It appears that President Trump and his minions may have knowingly, deliberately, and intentionally disobeyed an order of a U.S. District Judge regarding the deportation of hundreds of immigrants to El Salvador.
Trump was rushing to fly the immigrants, who are suspected of being members of a Venezuelan gang that Trump has labeled a “terrorist” group, to El Salvador, where they would be jailed by a regime that has a reputation for torture and other human-rights abuses and denial of due process of law, trial by jury, and other procedural protections found here in the United States.
D.C. federal judge James E. Boasberg issued a judicial order barring the deportations and ordered any plane carrying such immigrants to turn around and return to the United States.
The planes proceeded to land in El Salvador, where the immigrants were immediately taken into custody, had their heads shaved, and incarcerated, notwithstanding the fact that they were never convicted of any criminal offense in the United States.
The question is: Had the planes already landed and had the immigrants already been handed over to El Salvador officials before Trump and his minions became aware of the judge’s order? Or did they know about the order and simply ignore it?
If Trump and his minions simply decided to ignore the order, the road to complete dictatorship on the part of President Donald J. Trump will now be wide open.
We already know that Congress is not interfering with Trump’s executive decree-laws, especially when it comes to raising taxes on the American people in form of tariffs, not to mention the destruction of their natural, God-given right of freedom of trade.

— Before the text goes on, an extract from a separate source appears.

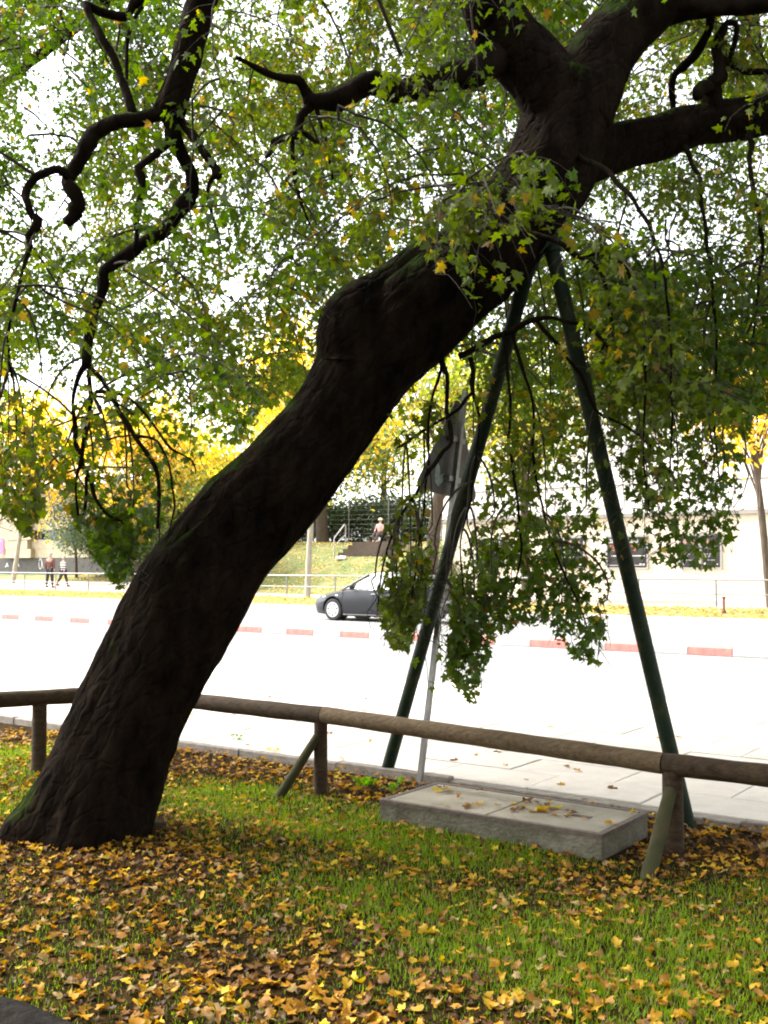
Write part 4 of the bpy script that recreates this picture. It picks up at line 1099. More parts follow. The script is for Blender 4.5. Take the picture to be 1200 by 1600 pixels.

But the assumption has always been that Trump and his minions would comply with orders of the federal judiciary, which is how our constitutional system works. If Trump has now decided that he, not the judiciary, is the final decider of the constitutionality of his actions, then what other obstacles are there to his complete dictatorship?

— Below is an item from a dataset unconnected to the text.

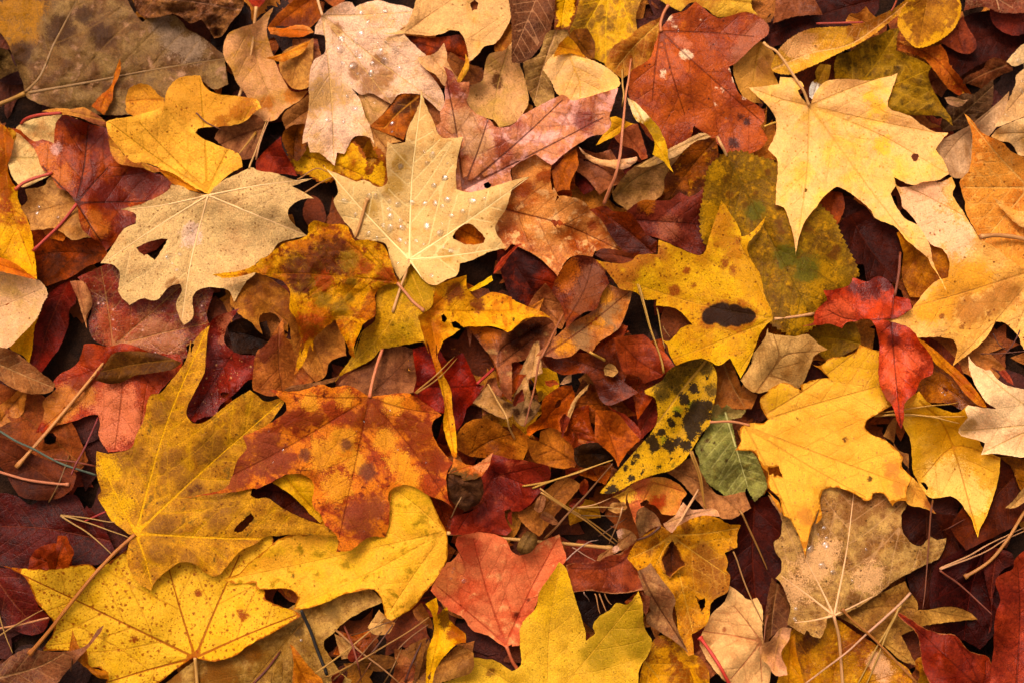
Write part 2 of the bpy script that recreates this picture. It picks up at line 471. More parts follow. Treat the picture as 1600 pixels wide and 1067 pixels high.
    M0 = inside(o, GX, GY); M = M0.copy()
    for s in ((0, 1), (0, -1), (1, 0), (-1, 0)): M |= np.roll(M0, s, (0, 1))
    low = Hs + gap
    Z = low.copy()
    if not rest: Z = np.full(low.shape, np.percentile(low[M], 60) if M.any() else 0.0)
    for _ in range(200 if size > 150 else stiff):
        Z = np.where(M, np.maximum(blur(Z, M, 1), low), Z)
    Z = np.where(M, np.maximum(blur(Z, M, 14 if size > 150 else 3), low - gap * 0.75), low)
    ed_g = np.zeros(GX.shape); G = np.stack([GX.ravel(), GY.ravel()], 1)
    ed_g = segdist(G, BA, BB)[0].reshape(GX.shape); ed_g[~M0] = 0
    VA = np.vstack([q[:-1] for q in prim]); VB = np.vstack([q[1:] for q in prim])
    cen = pts(hub)[0] if hub else (prim[0][0] + prim[0][-1]) / 2
    R = np.hypot(*(o - cen).T).max()
    bl = pts(bumps, 4) if bumps else []
    wl = 125.0 if size > 150 else 70.0
    def shape(x, y, ed, vd):
        z = und * (nz(x / wl, y / wl) + 0.45 * nz(x / 31.0 + 9, y / 31.0) * (0.4 if size > 150 else 1.0)) * np.minimum(1.0, 0.35 + ed / 30.0)
        z = z + eup * np.exp(-ed / 11.0) * (0.35 + nz(x / 38.0 + 20, y / 38.0)) - edn * np.exp(-ed / 16.0)
        z = z + pillow * (1 - np.exp(-vd / 9.0)) + curl * (np.hypot(x - cen[0], y - cen[1]) / R) ** 2
        if hub: z = z + 14.0 * min(1.0, size / 160.0) * (np.hypot(x - cen[0], y - cen[1]) / R) ** 2 * nz(np.arctan2(y - cen[1], x - cen[0]) * 1.15 + 30, np.hypot(x - cen[0], y - cen[1]) / R * 1.2)
        if size > 150: z = z + 1.5 * (0.5 - np.abs(nz(x / 24.0 + 7, y / 24.0)) * 1.6) * np.minimum(1.0, vd / 8.0)
        if crk: z = z + crk * ((1 - np.abs(nz(x / 17.0 + 3, y / 17.0)) * 2.2) + 0.6 * (1 - np.abs(nz(x / 8.0 + 13, y / 8.0)) * 2.2))
        if puff: z = z + puff * np.sqrt(np.clip(1 - (1 - np.clip(ed / pw, 0, 1)) ** 2, 0, 1))
        for bx, by, br, bz in bl: z = z + bz * np.exp(-((x - bx) ** 2 + (y - by) ** 2) / (br * br))
        return z
    vd_g = segdist(G, VA, VB)[0].reshape(GX.shape)
    Zs = np.where(M, np.maximum(Z + shape(GX, GY, ed_g, vd_g), Hs + 1.2), Hs)
    if rest: Hs[M] = np.maximum(Hs[M], Zs[M])
    # spread for sampling outside the mask
    Zx = np.where(M, Zs, 0); Wx = M.astype(float)
    for _ in range(2):
        A2 = Zx.copy(); W2 = Wx.copy()
        for s in ((0, 1), (0, -1), (1, 0), (-1, 0)): A2 += np.roll(Zx * (Wx > 0), s, (0, 1)); W2 += np.roll((Wx > 0).astype(float), s, (0, 1))
        Zn = np.where(W2 > 0, A2 / np.maximum(W2, 1e-9), 0); Zx = np.where(M, Zs, Zn); Wx = (W2 > 0).astype(float)
    def zat(x, y):
        fx = np.clip((np.asarray(x, float) - gxs[i0]) / GS, 0, Zx.shape[1] - 1.001); fy = np.clip((np.asarray(y, float) - gys[j0]) / GS, 0, Zx.shape[0] - 1.001)
        i = fx.astype(int); j = fy.astype(int); f = fx - i; g = fy - j
        return (Zx[j, i] * (1 - f) + Zx[j, i + 1] * f) * (1 - g) + (Zx[j + 1, i] * (1 - f) + Zx[j + 1, i + 1] * f) * g
    ed = segdist(X, BA, BB)[0]
    v1, vt = segdist(X, VA, VB)
    tl = []
    for q in prim: tl += list(np.linspace(0, 1, len(q) - 1, endpoint=False))
    tl = np.array(tl); v1 = v1 * (1 + 1.3 * tl[np.minimum(vt.astype(int), len(tl) - 1)])
    if secs: v2 = segdist(X, np.vstack([q[:-1] for q in secs]), np.vstack([q[1:] for q in secs]))[0]
    else: v2 = np.full(len(X), 50.0)
    z = zat(X[:, 0], X[:, 1]) + nz(X[:, 0] / 13.0, X[:, 1] / 13.0) * 0.6 + (1 - np.exp(-segdist(X, VA, VB)[0] / 5.0)) * (1.1 + 1.6 * (1 - np.exp(-v2 / 6.0)) * np.minimum(1.0, ed / 10.0))
    W = world(X[:, 0], X[:, 1], z)
    at = {'lp': np.stack([X[:, 0] / 100.0, X[:, 1] / 100.0, np.full(len(X), (sd_ % 97) * 1.37)], 1), 'v1': v1, 'v2': v2, 'ed': ed}
    blobs = mk.get('blobs', ())
    for kk, bb_ in enumerate(blobs):
        bs_ = bb_[1]
        w = np.full(len(X), -0.6)
        for bx, by, br in pts(bs_, 3): w = np.maximum(w, np.clip(1.45 - np.hypot(X[:, 0] - bx, X[:, 1] - by) / br * 0.92, -0.6, 1))
        at['b%d' % kk] = w
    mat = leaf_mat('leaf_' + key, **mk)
    # faces must look up
    fs = []
    for f in ff:
        p0, p1, p2 = X[f[0]], X[f[1]], X[f[2]]
        s = (p1[0] - p0[0]) * (p2[1] - p0[1]) - (p1[1] - p0[1]) * (p2[0] - p0[0])
        fs.append(f if s < 0 else f[::-1])
    base = world(np.array([cen[0]]), np.array([cen[1]]), zat([cen[0]], [cen[1]]))[0]
    me = mesh_from(name, W - base, fs, mat, at)
    if part_of:
        par = LEAVES[part_of]
        ob = link(part_name, me, par['root']); ob.location = Vector(base - par['base'])
        if label: ob['label'] = label
        LEAVES[key] = dict(root=par['root'], base=par['base'], zat=zat); return ob
    many = bool(stalk) or ribs or bool(mk.get('parts'))
    if many:
        root = link(name, None, None, label, cat, group); root.location = Vector(base); root.empty_display_size = 0.01
        link('blade', me, root)
    else:
        root = link(name, me, None, label, cat, group); root.location = Vector(base)
    LEAVES[key] = dict(root=root, base=base, zat=zat)
    if ribs:
        for q in prim:
            q = q[inn(q)]
            if len(q) < 6: continue
            t = np.linspace(0, 1, len(q)); rad = (sr * 0.62) * (1 - 0.8 * t) + 0.25
            mv = tube_mesh(q, zat(q[:, 0], q[:, 1]) + rad * 0.15, rad, stem_mat(mk.get('v', sc), mk.get('v', sc)), 6)
            mo = link('main_vein', mv, root); mo.matrix_parent_inverse = Matrix.Translation(Vector(-base))
    if stalk:
        sp_ = bend(pts(stalk))
        mv, p, zz = make_stem(sp_, sr, sc, sc2, taper=(0.95, 1.0), bulb=sbulb, bulb0=0.25, lift=slift, first=float(zat([sp_[0][0]], [sp_[0][1]])[0]) if not mk.get('far') else None, rng=rng)
        mo = link('stalk', mv, root); mo.matrix_parent_inverse = Matrix.Translation(Vector(-base))
    return root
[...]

This would not be the first time that Trump will have violated a federal court order. A professor at Brown University, Dr. Rasha Alawieh, had a valid visa as well as a court order prohibiting her expulsion from the United States. Ignoring the court’s order, last week U.S. officials put her on a plane to Paris, presumably on her way to her home country of Lebanon.
Trump is using a 1798 law to argue that he has the “wartime” authority to deport immigrants. His argument, of course, is patently ridiculous but that is a separate issue. The issue at hand is that under our system of government, it is the judicial branch that is the ultimate decider of what is constitutional and what isn’t. When the judicial branch determines that Trump’s justifications are constitutionally faulty, he must comply. If Trump believes that a U.S. District Judge has ruled erroneously, then he can appeal to the Court of Appeals and the U.S. Supreme Court. What he cannot do under our system of government is knowingly, intentionally, and deliberately violate a court order simply because he thinks it is wrongly decided.

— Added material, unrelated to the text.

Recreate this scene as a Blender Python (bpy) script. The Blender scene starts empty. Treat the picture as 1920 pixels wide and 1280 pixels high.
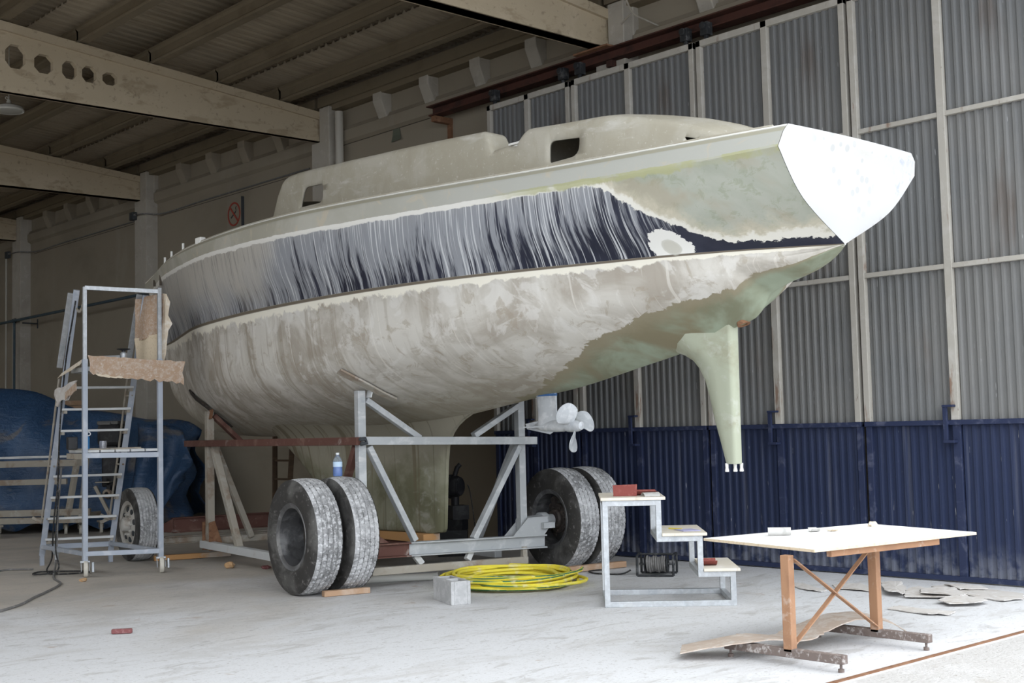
import bpy, math, random
import numpy as np
from math import sin, cos, pi, radians
SC = bpy.context.scene
COL = SC.collection
random.seed(7)
rng = np.random.default_rng(11)

# ------------------------------------------------------------------ mesh builder
def nrm(a):
    a = np.asarray(a, float)
    return a / (np.linalg.norm(a) + 1e-12)

class MB:
    def __init__(self):
        self.v = []; self.f = []; self.m = []; self.uv = {}
        self.mi = 0
    def add(self, vs, fs, uvs=None):
        b = len(self.v)
        self.v += [tuple(map(float, p)) for p in vs]
        for f in fs:
            self.f.append(tuple(b + i for i in f)); self.m.append(self.mi)
        if uvs is not None:
            for i, u in enumerate(uvs): self.uv[b + i] = (float(u[0]), float(u[1]))
        return self
    def box(self, c, s, R=None):
        c = np.asarray(c, float); h = np.asarray(s, float) / 2
        R = np.eye(3) if R is None else np.asarray(R, float)
        vs = [c + R @ (h * np.array(k)) for k in ((-1,-1,-1),(1,-1,-1),(1,1,-1),(-1,1,-1),(-1,-1,1),(1,-1,1),(1,1,1),(-1,1,1))]
        return self.add(vs, [(0,3,2,1),(4,5,6,7),(0,1,5,4),(1,2,6,5),(2,3,7,6),(3,0,4,7)])
    def bx(self, x0, x1, y0, y1, z0, z1):
        return self.box(((x0+x1)/2, (y0+y1)/2, (z0+z1)/2), (abs(x1-x0), abs(y1-y0), abs(z1-z0)))
    def bar(self, p, q, w, h, up=(0,0,1), ext=0):
        p = np.asarray(p, float); q = np.asarray(q, float); d = nrm(q - p)
        u = np.asarray(up, float)
        if abs(d @ u) > .97: u = np.array((0,1.,0)) if abs(d[1]) < .9 else np.array((1.,0,0))
        s = nrm(np.cross(d, u)); u = np.cross(s, d)
        R = np.stack([d, s, u], 1)
        return self.box((p + q) / 2, (np.linalg.norm(q - p) + 2*ext, w, h), R)
    def tube(self, path, r, n=8, closed=False, caps=True):
        P = np.asarray(path, float); k = len(P)
        rr = np.broadcast_to(np.asarray(r, float), (k,))
        if closed: T = np.roll(P, -1, 0) - np.roll(P, 1, 0)
        else:
            T = np.empty_like(P); T[1:-1] = P[2:] - P[:-2]; T[0] = P[1]-P[0]; T[-1] = P[-1]-P[-2]
        T /= np.linalg.norm(T, axis=1)[:, None] + 1e-12
        u = np.array((0,0,1.)) if abs(T[0][2]) < .9 else np.array((1.,0,0))
        a = nrm(np.cross(T[0], u)); vs = []; uvs = []; L = 0
        for i in range(k):
            a = nrm(a - (a @ T[i]) * T[i]); b = np.cross(T[i], a)
            if i: L += np.linalg.norm(P[i]-P[i-1])
            for j in range(n):
                t = 2*pi*j/n
                vs.append(P[i] + rr[i]*(cos(t)*a + sin(t)*b)); uvs.append((j/n, L))
        fs = []
        for i in range(k if closed else k-1):
            i2 = (i+1) % k
            for j in range(n):
                j2 = (j+1) % n
                fs.append((i*n+j, i*n+j2, i2*n+j2, i2*n+j))
        if caps and not closed:
            fs.append(tuple(range(n-1, -1, -1))); fs.append(tuple((k-1)*n + j for j in range(n)))
        return self.add(vs, fs, uvs)
    def lathe(self, prof, o, ax, n=32, a0=None, closed=False, rmod=None):
        o = np.asarray(o, float); ax = nrm(ax)
        u = np.array((0,0,1.)) if abs(ax[2]) < .9 else np.array((1.,0,0))
        a = nrm(np.cross(ax, u)); b = np.cross(ax, a); m = len(prof); vs = []; uvs = []
        for j in range(n):
            t = 2*pi*j/n; d = cos(t)*a + sin(t)*b
            for i, (r, z) in enumerate(prof):
                r2 = r if rmod is None else r + rmod(i, j)
                vs.append(o + ax*z + d*r2); uvs.append((j/n, i/m))
        fs = []; mm = m if closed else m-1
        for j in range(n):
            j2 = (j+1) % n
            for i in range(mm):
                i2 = (i+1) % m
                fs.append((j*m+i, j2*m+i, j2*m+i2, j*m+i2))
        return self.add(vs, fs, uvs)
    def disc(self, o, ax, r, h, n=24):
        return self.lathe([(0.0005,0),(r,0),(r,h),(0.0005,h)], o, ax, n)
    def prism(self, poly, vec):
        P = [np.asarray(p, float) for p in poly]; k = len(P); vec = np.asarray(vec, float)
        vs = P + [p + vec for p in P]
        fs = [tuple(range(k-1, -1, -1)), tuple(range(k, 2*k))]
        for i in range(k): fs.append((i, (i+1) % k, k + (i+1) % k, k+i))
        return self.add(vs, fs)
    def grid(self, P, uv=None, flip=False):
        P = np.asarray(P, float); a, b = P.shape[:2]; fs = []
        for i in range(a-1):
            for j in range(b-1):
                q = (i*b+j, (i+1)*b+j, (i+1)*b+j+1, i*b+j+1)
                fs.append(q[::-1] if flip else q)
        return self.add(P.reshape(-1, 3), fs, None if uv is None else np.asarray(uv).reshape(-1, 2))
    def sheet(self, P, t, nvec=None):
        """closed slab from a grid of points, thickness t along nvec"""
        P = np.asarray(P, float); a, b = P.shape[:2]
        n = np.array((0,0,1.)) if nvec is None else nrm(nvec)
        self.grid(P); self.grid(P + n*t, flip=True)
        rim = [(i,0) for i in range(a)] + [(a-1,j) for j in range(1,b)] + [(i,b-1) for i in range(a-2,-1,-1)] + [(0,j) for j in range(b-2,0,-1)]
        vs = [P[i,j] for i,j in rim] + [P[i,j] + n*t for i,j in rim]; k = len(rim)
        return self.add(vs, [(i, (i+1)%k, k+(i+1)%k, k+i) for i in range(k)])
    def blob(self, c, s, n=10, jit=.15, seed=1, flat=None):
        r = np.random.default_rng(seed); vs = []; fs = []
        for i in range(n+1):
            for j in range(2*n):
                th = pi*i/n; ph = pi*j/n
                k = 1 + (r.uniform(-jit, jit) if 0 < i < n else 0)
                vs.append((c[0]+s[0]*k*sin(th)*cos(ph), c[1]+s[1]*k*sin(th)*sin(ph), c[2]+s[2]*cos(th)*k))
        for i in range(n):
            for j in range(2*n):
                j2 = (j+1) % (2*n)
                fs.append((i*2*n+j, (i+1)*2*n+j, (i+1)*2*n+j2, i*2*n+j2))
        return self.add(vs, fs)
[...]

In an obvious attempt to intimidate the federal judiciary, Republican members of Congress are now threatening impeachment proceedings against Judge Boasberg and other federal judges who attempt to interfere with Trump’s actions. They bring to mind President Franklin Roosevelt’s infamous court-packing scheme in the 1930s, when the Supreme Court was declaring much of FDR’s socialist and fascist economic program unconstitutional. FDR proposed a plan by which he would be able to pack the court with statist lawyers who would validate his unconstitutional actions. Interestingly, the American people rose up against Roosevelt, causing Congress to reject his court-packing scheme.
What can and should federal judges do to federal officials who violate their orders? Fines wouldn’t be effective because U.S. officials would simply use U.S. taxpayer money to pay them. That leaves jail time, which is precisely what these federal judges should impose. They couldn’t order the president to be jailed but they could and should order jail time for lower-level federal officials who have violated their judicial orders. Of course, there is a good possibility that Trump would order his minions to ignore the judge’s contempt orders. What then? How do federal judges enforce their judgments of contempt? As I say, a Trump dictatorship would be complete. There would be no effective restraints on his dictatorial power.
Perhaps it’s worth mentioning that one of Trump’s minions, Secretary of State Marco Rubio, shared a social media post by El Salvador’s president Nayib Bukele that mocked Judge Boasberg’s order. The post stated, “Oopsie … Too late.” Perhaps it is worth mentioning that El Salvador’s constitution prohibits a president from serving two consecutive terms, which is precisely what El Salvador’s “oopsie” president is doing. I wonder if Trump is asking him how he pulled that off.